A discriminatory practice by which banks,insurance companies, etc., refuse or limit loans, mortgages, insurance, etc., within specific geographic areas, especially inner-city neighborhoods.
Definition: Redlining is against the law, but that doesn't always stop violators. It is a discriminatory practice in real estate, typically involving lenders that refuse to lend money or extend credit to borrowers in certain areas of town or when realtors won't show properties to certain types of people in certain neighborhoods. Those red-lined areas are typically occupied by people in poverty or people of color, or both. It is against the law to discriminate against borrowers based on race or color, among other factors.
Redlining became known as such because lenders would literally draw a red line around a neighborhood on a map, often targeting areas with a high concentration of people of color, and then refusing to lend in those areas because they considered the so-called "risk" too high. Even though redlining is now against the law, major lenders today still end up in court over this despicable practice. You might rightfully wonder how is redlining still a thing? But then you would probably be a white person.

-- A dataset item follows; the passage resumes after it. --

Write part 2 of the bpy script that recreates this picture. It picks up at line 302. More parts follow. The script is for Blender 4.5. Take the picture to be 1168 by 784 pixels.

The Fair Housing Act is contained in the Civil Rights Act of 1968 and modified by the Fair Housing Amendments Act of 1988. The act sets forth seven protected classes of people who cannot be discriminated against on the basis of:
Race
Color
Religion
National Origin
Sex
Handicap
Familial Status
For real estate agents, it means it is against the law to steer clients to particular neighborhoods, whether deliberately by the agent or at the buyer's personal request. It means if a buyer says, "I want to buy a home in a Hmong neighborhood," an agent can't direct a buyer to a neighborhood made up of a high-density population of Hmong.